On 6/5/20 1:10 AM, Peter Zijlstra wrote:
> On Thu, Jun 04, 2020 at 07:18:37AM -0700, Guenter Roeck wrote:
>> On Tue, May 26, 2020 at 06:11:04PM +0200, Peter Zijlstra wrote:
> 
>>> +   BUILD_BUG_ON(offsetof(struct task_struct, wake_entry_type) - 
>>> offsetof(struct task_struct, wake_entry) !=
>>> +                offsetof(struct __call_single_data, flags) - 
>>> offsetof(struct __call_single_data, llist));
>>> +
>>
>> There is no guarantee in C that
>>
>>      type1 a;
>>      type2 b;
>>
>> in two different data structures means that offsetof(b) - offsetof(a)
>> is the same in both data structures unless attributes such as
>> __attribute__((__packed__)) are used.
> 
> Do tell more; the alignment requirements and size of the types remains
> the same, this resulting in different layout is unlikely.
> 

I have not made the C standard. You point out yourself a possible explicit
culprit: struct randomization.
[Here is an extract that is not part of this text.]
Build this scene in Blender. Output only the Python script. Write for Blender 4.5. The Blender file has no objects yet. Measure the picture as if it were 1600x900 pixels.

That by itself shows that you can not rely
on two elements of different structures having the same alignment,
which is pretty much exactly what I said (and may explain why observing
the problem seemed to at least somewhat depend on the weather).

> I found this excellent quote on Hacker News this morning:
> 
>  "I think the attitude of compiler writers is a good reason to fix the
>   spec so they can't keep ratfucking developers trying to get work done."
> 

Qed.

Guenter

>> As result, this does and will cause a variety of build errors depending
>> on the compiler version and compile flags.
> 
> The only thing I can think of that's actually a problem is that retarded
> struct randomization stuff.
> 
> Anyway, I'll move cleaning it up a little higher on the todo list.